Commissariata da sette anni, con commissari che hanno mantenuto incarichi costosissimi senza produrre una ripresa e direttori generali che non hanno varato un solo piano industriale men che meno un piano di rilancio aziendale, bilanci non approvati da anni, una cronica e pessima ‘gestione emergenziale’, finanziamenti insufficienti a garantire acquisti essenziali e poi una riduzione dell’accesso al credito (taglio dei fidi). Sono questi gli ingredienti di una crisi che ancora una volta sta per essere scaricata sui dipendenti, sulla filiera dei fornitori in particolare medio-piccoli e sulla cittadinanza, in particolare delle periferie. Una crisi che è lecito sospettare sia prodotto di una manifesta volontà di essere inerti, di una scelta politica di induzione al fallimento: un esito atteso, visto il boicottaggio di fatto dell’operatività dell’impresa, prodromico alla consegna dell’Azienda a soggetti privati rinunciando fra l’altro agli utili potenzialmente ottenibili da un comparto come quello della vendita al dettaglio di farmaci.
Nonostante il chiaro indirizzo dell’assemblea capitolina dato in questi anni all’unanimità per il mantenimento pubblico di Farmacap, senza margini per applicare prospettive diverse, la giunta, cioè l’esecutivo che è preposto ad attuare quello che prescrive l’aula, non si è adeguata all’indirizzo politico ricevuto e, anziché nominare un nuovo cda, ha voluto il commissariamento.
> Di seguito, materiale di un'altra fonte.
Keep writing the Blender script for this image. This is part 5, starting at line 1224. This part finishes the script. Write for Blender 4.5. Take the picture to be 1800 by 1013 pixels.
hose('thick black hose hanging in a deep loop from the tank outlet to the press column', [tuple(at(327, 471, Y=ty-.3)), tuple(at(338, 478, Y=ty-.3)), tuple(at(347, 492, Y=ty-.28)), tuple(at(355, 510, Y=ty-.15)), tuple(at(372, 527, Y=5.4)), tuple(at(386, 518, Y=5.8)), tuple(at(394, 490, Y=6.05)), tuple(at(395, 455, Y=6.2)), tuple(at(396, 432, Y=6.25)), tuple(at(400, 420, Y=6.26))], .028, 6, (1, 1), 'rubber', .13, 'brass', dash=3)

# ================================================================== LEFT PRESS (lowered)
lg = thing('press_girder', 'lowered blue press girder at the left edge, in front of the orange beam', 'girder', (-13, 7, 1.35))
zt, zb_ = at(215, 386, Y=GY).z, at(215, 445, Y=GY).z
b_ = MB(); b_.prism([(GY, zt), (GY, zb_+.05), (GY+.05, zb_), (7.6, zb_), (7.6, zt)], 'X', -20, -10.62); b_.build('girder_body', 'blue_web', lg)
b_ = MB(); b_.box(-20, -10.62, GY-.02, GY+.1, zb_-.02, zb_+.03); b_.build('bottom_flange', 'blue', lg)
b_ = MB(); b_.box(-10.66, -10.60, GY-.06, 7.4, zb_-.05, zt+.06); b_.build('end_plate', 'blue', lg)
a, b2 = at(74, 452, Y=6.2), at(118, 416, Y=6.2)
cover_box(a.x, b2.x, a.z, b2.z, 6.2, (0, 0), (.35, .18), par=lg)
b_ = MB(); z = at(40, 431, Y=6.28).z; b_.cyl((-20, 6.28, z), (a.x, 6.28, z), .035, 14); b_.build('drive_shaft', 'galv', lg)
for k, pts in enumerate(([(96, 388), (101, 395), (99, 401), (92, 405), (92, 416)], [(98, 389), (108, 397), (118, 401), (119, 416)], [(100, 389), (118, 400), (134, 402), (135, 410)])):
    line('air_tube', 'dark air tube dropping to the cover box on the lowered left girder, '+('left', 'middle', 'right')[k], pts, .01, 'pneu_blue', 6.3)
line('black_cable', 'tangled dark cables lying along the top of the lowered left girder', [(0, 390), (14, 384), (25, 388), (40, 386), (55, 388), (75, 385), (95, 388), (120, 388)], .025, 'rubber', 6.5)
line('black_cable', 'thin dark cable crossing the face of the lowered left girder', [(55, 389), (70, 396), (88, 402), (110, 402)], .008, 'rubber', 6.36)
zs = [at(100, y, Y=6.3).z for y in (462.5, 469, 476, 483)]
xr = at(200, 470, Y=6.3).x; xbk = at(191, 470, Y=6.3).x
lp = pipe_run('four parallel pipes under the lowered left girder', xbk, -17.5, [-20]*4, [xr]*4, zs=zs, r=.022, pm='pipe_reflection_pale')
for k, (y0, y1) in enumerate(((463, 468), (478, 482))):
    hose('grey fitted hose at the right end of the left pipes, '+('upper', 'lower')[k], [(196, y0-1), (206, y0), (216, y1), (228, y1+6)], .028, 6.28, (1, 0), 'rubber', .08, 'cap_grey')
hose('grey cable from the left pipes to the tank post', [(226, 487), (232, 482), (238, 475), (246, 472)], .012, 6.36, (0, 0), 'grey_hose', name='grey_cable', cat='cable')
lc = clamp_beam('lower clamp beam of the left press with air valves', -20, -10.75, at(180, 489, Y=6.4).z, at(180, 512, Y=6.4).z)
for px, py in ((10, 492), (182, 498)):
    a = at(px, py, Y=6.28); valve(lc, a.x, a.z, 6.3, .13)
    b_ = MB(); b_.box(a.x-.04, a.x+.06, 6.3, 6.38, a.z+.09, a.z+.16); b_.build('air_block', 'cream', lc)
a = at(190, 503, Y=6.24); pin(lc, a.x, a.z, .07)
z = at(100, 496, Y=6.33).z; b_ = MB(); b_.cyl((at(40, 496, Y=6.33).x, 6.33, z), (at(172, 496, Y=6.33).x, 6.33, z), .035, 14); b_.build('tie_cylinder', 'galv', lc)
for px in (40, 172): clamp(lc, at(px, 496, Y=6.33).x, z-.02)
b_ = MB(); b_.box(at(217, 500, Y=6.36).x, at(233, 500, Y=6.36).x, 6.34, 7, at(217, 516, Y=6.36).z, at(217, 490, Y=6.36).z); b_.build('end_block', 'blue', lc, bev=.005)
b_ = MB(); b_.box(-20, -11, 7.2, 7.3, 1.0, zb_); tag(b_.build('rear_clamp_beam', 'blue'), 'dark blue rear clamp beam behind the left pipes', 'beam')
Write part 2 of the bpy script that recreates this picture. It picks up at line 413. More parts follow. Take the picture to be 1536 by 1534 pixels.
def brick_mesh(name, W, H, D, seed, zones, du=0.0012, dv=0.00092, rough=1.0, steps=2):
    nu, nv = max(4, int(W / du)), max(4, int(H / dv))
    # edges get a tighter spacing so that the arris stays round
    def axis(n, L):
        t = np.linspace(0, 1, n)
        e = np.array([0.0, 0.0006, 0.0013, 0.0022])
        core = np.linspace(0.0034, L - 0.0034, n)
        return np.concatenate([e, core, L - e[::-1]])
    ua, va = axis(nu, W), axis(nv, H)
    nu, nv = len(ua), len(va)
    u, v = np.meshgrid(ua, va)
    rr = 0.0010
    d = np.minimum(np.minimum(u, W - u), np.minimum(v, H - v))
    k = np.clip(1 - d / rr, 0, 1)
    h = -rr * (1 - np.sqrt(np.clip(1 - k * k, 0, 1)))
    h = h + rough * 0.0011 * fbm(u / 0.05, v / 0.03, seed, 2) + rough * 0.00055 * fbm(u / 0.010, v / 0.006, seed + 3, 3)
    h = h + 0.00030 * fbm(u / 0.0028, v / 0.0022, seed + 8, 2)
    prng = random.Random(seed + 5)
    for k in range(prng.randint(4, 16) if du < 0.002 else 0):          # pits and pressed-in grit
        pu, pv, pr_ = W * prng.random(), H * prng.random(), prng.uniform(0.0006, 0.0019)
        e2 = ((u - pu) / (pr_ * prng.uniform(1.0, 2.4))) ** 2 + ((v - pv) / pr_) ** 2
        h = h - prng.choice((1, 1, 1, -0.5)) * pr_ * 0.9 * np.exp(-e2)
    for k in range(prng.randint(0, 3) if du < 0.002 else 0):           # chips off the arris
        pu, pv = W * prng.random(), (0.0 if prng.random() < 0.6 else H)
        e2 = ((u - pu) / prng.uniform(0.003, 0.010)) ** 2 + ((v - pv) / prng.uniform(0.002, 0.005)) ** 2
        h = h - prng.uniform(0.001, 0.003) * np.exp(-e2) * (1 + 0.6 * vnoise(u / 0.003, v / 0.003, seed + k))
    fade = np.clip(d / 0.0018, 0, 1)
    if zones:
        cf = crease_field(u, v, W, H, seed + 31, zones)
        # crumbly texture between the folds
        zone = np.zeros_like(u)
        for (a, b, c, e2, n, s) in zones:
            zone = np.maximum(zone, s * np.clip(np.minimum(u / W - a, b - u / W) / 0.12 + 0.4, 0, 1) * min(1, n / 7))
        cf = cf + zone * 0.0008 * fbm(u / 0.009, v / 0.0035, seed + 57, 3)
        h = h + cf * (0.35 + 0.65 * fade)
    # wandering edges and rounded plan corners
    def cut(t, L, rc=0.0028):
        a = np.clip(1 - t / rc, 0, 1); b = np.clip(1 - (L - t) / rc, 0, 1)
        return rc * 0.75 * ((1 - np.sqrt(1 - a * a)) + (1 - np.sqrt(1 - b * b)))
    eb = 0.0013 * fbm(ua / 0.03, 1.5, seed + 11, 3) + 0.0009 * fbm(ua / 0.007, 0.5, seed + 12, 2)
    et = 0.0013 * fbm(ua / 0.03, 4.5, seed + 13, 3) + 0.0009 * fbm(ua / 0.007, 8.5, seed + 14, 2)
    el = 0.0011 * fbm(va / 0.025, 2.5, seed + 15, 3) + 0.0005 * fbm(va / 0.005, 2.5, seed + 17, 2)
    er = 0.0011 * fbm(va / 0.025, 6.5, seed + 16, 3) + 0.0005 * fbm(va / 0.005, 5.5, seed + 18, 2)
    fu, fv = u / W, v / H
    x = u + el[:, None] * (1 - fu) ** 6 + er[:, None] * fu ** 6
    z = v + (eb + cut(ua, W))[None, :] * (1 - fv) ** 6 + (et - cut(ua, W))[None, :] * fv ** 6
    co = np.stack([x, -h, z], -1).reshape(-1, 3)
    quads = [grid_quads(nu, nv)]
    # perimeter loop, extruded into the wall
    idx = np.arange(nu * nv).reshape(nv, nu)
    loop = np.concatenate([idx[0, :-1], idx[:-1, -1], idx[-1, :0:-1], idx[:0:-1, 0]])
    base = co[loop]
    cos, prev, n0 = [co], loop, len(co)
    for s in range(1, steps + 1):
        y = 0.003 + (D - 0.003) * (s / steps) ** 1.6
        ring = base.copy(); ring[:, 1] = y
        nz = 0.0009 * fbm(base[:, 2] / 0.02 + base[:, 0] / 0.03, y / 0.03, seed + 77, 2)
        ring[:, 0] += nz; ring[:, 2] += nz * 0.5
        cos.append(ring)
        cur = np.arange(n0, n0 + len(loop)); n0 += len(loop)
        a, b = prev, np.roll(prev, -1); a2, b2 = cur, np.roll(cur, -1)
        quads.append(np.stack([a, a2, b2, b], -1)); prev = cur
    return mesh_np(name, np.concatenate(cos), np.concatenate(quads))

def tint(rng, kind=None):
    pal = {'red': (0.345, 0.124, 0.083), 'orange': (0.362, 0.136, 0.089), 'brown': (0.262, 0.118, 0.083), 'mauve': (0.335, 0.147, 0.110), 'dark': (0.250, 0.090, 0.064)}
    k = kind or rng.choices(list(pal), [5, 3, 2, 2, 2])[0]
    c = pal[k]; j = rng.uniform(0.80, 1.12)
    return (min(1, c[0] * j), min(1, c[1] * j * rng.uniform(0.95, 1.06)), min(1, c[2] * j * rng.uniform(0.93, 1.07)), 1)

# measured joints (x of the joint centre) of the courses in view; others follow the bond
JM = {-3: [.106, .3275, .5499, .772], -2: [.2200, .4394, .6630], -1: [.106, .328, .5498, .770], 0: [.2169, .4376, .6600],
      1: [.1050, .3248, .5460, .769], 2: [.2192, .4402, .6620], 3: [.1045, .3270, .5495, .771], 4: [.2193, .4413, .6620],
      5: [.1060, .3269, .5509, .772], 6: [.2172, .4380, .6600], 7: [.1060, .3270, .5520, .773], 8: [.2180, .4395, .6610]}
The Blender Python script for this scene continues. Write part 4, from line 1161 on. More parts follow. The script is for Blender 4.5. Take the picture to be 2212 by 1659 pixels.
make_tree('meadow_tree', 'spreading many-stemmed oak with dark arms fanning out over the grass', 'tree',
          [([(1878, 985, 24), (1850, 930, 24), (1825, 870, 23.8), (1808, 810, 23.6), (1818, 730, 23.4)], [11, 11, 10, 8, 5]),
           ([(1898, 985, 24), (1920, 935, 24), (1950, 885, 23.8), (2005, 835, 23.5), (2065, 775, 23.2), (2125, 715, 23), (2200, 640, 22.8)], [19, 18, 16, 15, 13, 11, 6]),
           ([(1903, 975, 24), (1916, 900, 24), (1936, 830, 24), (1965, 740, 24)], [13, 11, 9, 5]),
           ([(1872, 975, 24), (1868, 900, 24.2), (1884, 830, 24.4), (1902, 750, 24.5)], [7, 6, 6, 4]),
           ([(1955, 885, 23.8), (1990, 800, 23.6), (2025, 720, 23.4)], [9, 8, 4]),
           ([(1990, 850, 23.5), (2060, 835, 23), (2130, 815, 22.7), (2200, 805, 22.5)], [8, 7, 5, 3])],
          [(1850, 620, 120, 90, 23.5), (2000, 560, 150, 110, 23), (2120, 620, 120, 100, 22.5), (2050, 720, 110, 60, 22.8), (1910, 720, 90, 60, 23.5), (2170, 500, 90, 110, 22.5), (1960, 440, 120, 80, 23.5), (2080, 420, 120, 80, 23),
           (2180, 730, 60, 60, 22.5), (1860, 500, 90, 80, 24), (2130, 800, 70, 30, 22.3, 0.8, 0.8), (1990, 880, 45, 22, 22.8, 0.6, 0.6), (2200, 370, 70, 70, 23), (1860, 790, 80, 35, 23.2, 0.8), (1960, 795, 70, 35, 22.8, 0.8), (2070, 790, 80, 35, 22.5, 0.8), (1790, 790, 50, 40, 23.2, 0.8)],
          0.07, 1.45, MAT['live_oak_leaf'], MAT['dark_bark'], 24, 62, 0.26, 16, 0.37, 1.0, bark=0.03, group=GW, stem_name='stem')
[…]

Per traghettarla verso il tracollo?
La responsabilità resta tutta della politica che deve trovare una soluzione per garantire da subito l’operatività ordinaria e i livelli occupazionali, rifinanziare subito l’Azienda Speciale comunale Farmacap, consolidandone il patrimonio a partire dall’acquisizione degli immobili aziendali, rilanciare l’attività, verificare e monitorare la struttura dei costi e la loro inerenza agli effettivi bisogni dell’impresa e avviare un piano di risanamento che non sia ‘tagli, spezzatino e privatizzazione’ ma che punti all’ampliamento dei servizi offerti, all’integrazione con il servizio sanitario pubblico, al rilancio dell’immagine e della comunicazione (sia in rete che in termini di radicamento nelle aree e quartieri di riferimento) e, ancor di più, sul ruolo pubblico dell’azienda: contrasto alla povertà sanitaria, collaborando attivamente con il terzo settore e il volontariato, sostegno alle fasce deboli e alle loro esigenze nonché alle professioni sanitarie nell’incontro domanda/offerta, sviluppo in economia e a costi minori delle preparazioni galeniche di base, ampliamento dei servizi offerti, sensibilizzazione ed educazione sanitaria in una prospettiva di prevenzione e attenzione alla salute nel suo significato più completo, in una direzione di prossimità considerato il palese fallimento della logica ‘ospedalecentrica’ che ha guidato le linee d’indirizzo nella sanità degli ultimi anni.